Government forces and Russian-backed rebels both claim to have made gains in eastern Ukraine this week, as the fighting rages on a day ahead of urgent peace talks.

The Ukrainian military announced that it has driven out rebels from several villages northeast of the strategic port of Mariupol, pushing them closer to the border with Russia. Meanwhile, the rebels say they have encircled the town of Debaltseve. The key transportation hub has been the focus of intense fighting for more than a week. 

While each side disputes the other’s claims of advance, there is no doubt that the violence gripping eastern Ukraine has heightened in recent weeks. The intense fighting, which the United Nations says has killed more than 5,300 people since April 2014, raises the stakes for the peace talks that are expected to take place Wednesday.

Col. Andriy Lysenko, a spokesman for Ukraine’s military, said the rebels’ ongoing assault on Debaltseve was an attempt to gain leverage over Kiev in peace negotiations, The Wall Street Journal reports.

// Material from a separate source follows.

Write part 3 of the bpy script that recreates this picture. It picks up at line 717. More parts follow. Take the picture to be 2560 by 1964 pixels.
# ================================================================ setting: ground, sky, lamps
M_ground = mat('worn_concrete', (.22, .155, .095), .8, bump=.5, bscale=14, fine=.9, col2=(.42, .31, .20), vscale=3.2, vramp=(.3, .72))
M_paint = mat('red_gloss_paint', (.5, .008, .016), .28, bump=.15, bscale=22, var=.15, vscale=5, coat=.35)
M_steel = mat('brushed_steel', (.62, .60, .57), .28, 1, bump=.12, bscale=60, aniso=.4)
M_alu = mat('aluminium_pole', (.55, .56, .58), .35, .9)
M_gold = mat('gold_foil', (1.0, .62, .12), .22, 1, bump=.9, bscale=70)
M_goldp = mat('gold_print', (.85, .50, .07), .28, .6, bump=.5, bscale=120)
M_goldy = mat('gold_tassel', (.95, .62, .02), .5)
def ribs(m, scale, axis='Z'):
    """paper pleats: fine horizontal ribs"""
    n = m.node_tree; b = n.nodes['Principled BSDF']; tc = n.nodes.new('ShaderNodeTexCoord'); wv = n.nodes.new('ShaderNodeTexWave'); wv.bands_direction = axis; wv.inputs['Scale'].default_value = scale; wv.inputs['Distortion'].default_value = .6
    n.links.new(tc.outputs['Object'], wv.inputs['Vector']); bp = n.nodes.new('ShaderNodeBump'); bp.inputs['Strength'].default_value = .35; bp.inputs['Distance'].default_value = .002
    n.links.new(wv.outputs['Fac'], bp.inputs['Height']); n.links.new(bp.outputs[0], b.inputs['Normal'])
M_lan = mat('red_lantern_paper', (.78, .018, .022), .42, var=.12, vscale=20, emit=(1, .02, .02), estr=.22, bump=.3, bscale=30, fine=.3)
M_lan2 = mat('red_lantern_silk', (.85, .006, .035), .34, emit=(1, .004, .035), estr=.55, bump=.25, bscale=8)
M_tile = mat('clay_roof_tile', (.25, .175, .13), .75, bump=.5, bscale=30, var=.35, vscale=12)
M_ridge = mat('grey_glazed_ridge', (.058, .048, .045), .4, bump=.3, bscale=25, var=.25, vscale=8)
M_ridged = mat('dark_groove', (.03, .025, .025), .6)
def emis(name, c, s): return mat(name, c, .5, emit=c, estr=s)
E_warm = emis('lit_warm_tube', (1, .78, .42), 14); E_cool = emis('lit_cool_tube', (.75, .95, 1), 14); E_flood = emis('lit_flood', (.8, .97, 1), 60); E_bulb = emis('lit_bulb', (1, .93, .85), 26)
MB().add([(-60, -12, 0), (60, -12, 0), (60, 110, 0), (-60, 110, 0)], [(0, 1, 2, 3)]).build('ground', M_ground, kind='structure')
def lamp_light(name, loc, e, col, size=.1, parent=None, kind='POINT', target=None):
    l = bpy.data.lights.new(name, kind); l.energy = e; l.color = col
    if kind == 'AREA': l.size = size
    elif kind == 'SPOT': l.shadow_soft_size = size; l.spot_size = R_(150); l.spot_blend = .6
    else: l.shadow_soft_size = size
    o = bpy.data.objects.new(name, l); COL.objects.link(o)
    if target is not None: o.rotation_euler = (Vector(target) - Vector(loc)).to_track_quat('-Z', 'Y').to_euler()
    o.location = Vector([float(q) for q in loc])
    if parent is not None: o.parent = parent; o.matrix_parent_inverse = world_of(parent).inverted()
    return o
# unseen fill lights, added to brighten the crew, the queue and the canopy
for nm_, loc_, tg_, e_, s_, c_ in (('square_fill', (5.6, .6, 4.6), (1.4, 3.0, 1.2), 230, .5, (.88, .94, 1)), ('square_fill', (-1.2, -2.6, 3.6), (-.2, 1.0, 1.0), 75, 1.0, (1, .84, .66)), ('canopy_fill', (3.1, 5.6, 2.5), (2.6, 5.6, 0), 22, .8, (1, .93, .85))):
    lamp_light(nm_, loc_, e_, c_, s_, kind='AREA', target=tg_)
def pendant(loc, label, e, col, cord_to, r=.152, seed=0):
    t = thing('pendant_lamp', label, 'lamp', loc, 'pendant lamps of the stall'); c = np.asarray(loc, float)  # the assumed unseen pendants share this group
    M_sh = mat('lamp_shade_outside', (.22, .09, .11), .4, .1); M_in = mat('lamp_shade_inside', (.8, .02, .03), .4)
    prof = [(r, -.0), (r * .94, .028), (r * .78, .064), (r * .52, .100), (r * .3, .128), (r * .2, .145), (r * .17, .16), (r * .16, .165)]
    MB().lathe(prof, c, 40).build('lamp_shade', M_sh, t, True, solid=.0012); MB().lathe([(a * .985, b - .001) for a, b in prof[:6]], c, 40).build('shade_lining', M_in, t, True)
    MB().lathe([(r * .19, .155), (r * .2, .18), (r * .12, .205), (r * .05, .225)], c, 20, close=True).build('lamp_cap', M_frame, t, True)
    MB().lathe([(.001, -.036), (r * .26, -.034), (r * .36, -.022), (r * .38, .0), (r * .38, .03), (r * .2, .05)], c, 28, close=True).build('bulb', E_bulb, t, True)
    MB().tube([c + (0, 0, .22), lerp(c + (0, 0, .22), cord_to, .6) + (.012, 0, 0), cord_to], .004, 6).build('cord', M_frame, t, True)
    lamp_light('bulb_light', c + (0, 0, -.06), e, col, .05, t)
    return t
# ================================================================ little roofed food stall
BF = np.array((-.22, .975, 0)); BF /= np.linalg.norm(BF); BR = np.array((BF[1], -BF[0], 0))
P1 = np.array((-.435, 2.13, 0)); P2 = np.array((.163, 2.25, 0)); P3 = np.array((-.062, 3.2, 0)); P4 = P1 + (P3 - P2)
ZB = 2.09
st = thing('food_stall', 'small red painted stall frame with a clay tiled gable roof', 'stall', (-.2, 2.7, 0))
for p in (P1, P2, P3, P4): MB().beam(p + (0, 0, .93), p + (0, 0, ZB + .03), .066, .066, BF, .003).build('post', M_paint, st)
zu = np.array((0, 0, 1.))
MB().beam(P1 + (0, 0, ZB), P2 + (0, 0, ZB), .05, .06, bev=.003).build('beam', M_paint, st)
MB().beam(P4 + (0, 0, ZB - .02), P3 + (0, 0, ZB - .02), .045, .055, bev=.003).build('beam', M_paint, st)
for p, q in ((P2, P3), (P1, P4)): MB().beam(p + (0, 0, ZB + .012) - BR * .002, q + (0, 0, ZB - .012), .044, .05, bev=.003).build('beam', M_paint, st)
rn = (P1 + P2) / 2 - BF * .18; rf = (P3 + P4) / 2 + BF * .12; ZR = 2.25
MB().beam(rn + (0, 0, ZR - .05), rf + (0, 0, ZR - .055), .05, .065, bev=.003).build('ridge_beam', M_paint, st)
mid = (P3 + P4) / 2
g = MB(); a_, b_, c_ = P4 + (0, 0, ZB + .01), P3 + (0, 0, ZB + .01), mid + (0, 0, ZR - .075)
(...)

“The political aim of capturing the bridgehead of Debaltseve is the desire of the militants’ Russian curators to force Ukraine to make concessions to the bandits and sign a truce with them on the Kremlin’s conditions,” he said Monday.

On Monday, Colonel Lysenko said about 1,500 Russian troops had crossed the border into Ukraine via rebel-controlled border posts over the weekend. Moscow has long denied sending troops to aid the rebels.

The uptick in violence in eastern Ukraine raises the pressure on President Obama to agree to supply the Ukrainian military with lethal defense weapons.

At a joint news conference with German Chancellor Angela Merkel Monday, it became clear that the president has yet to make a decision. But he acknowledged that he was considering the option, the Associated Press reports. He said he had ordered his team to look into "whether there are additional things we can do to help Ukraine bolster its defenses in the face of Russian aggression."

For now, both leaders’ hopes are pinned on reaching a diplomatic resolution to the conflict – no matter how much of long shot it may be.

"It has always proved to be right to try again and again to sort such a conflict," Chancellor Merkel said Monday, reaffirming her commitment to diplomatic negotiations.

The Kremlin has warned the West ahead of the talks against sending weapons to Ukraine or imposing new sanctions on Russia. If the US sent lethal military equipment to Kiev, "Russia would reasonably consider the US to be a direct participant in the conflict," Evgeny Buzhinsky, a military expert at the Moscow-based PIR Center, told The Moscow Times.

Speaking to The Moscow Times on a condition of anonymity, a member of the Russian Defense Ministry's public advisory board warned that Moscow would not only up the ante in eastern Ukraine, "but also respond asymmetrically against Washington or its allies on other fronts."

Representatives from Ukraine, Russia, the rebels, and the Organization for Security and Cooperation in Europe are meeting Tuesday to lay the groundwork for the formal negotiations. The leaders of Russia, Ukraine, Germany, and France are to meet for the formal negotiations Wednesday in Minsk, Belarus.

The detailed peace proposals have not been released but the plan is thought to include a demilitarized zone of 30 to 45 miles around the current front line, the BBC reports.